It's phone upgrade time

It's been a very cell phone kind of evening. First, research for our pending upgrade, then problems with BitPIM.

I'll go in reverse order and start with my BitPIM problem. As you may already know, I have problems using BitPIM due to a buggy USB/serial driver. Basically, every time I disconnect the cell phone from my PC, the driver for the data cable crashes and I have to reboot to use it again. Thus I don't tend to use it very often.

It seems that the upgrade to Edgy added another bug to the process. Previously, Ubuntu hadn't had BitPIM in the APT repositories, so I converted the official RPM with alien and used that. Well, apparently BitPIM 0.9.04 is now in the universe repository. The package version is 0.9.04.dfsg.1-1. The problem with this is that the package is totally broken.

And when I say "broken," I don't mean "doesn't work," I mean brings my system to its knees. Basically, this version of BitPIM leaks memory like a seive. In less than 30 seconds after attempting to pull data off my phone, Python had eaten up 85% of my system memory, causing the system to thrash so badly I couldn't even switch to a terminal to kill the process. How it managed to eat up that much memory, I have no idea.

The good news is that the fix was simple: install the "alienized" RPM of version 0.9.08 from the official BitPIM site. Now everything is back to normal.

Now, the whole reason I was pulling the data off my phone is because I'm planning to go to the Verizon Wireless office tomorrow and see about renewing our contract and getting some new phones. However, this time I decided to do my homework first.

After checking out what Verizon offers, it looks like it's down to a Motorola RAZR V3m or a Samsung SCH-a930. The RAZR looks nice, but the a930 seems a bit more utilitarian. I'll have to take a look at each of them before making my decision.
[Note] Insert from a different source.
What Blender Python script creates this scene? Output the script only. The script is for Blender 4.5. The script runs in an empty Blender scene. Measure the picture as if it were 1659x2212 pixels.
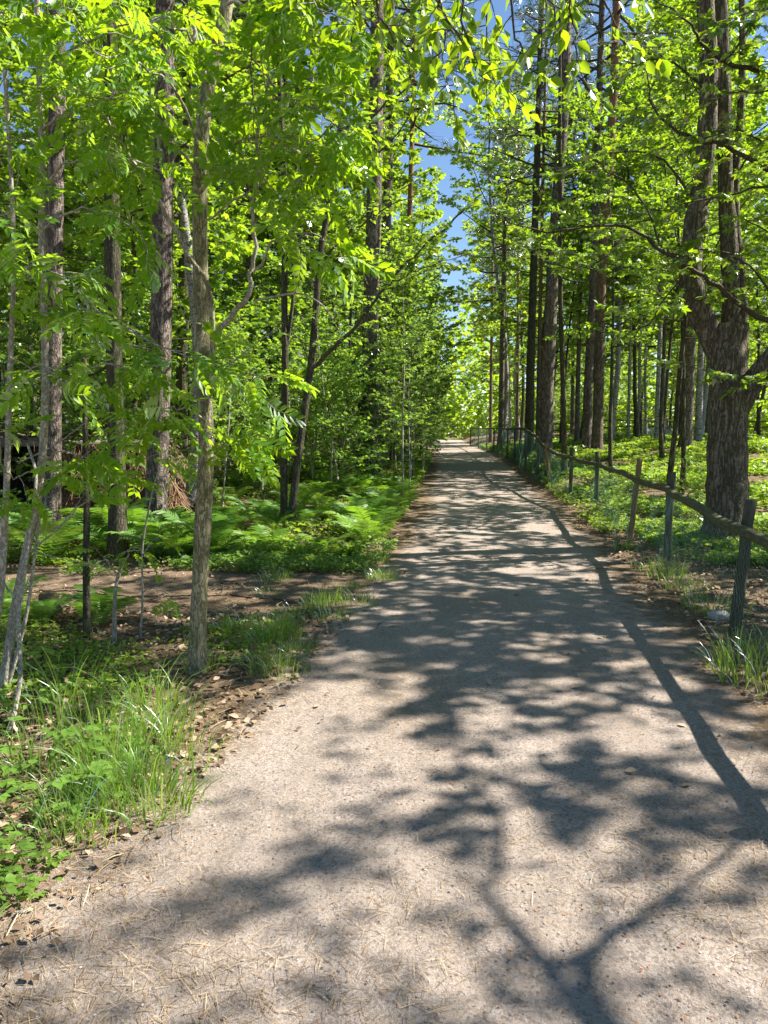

I was initially leaning toward the RAZR because I'd read it could play MP3s, but further research suggests that the model Verizon sells can only do WMA. Apparently the MP3 thing varies from carrier to carrier. I'll have to check with the salesman, but I don't hold out much hope (of the phone doing MP3s or of the salesman knowing anything).

What really irks me is that I'm 99% sure the only reason they disable MP3 support is to promote the use of their VCast service. That's the one where they charges you an obscene amount ($1.99/song) to download music and other content that I don't care about. As if it wasn't bad enough that they nickle and dime you to death with everything else, now they won't even let you use your own data on the phone.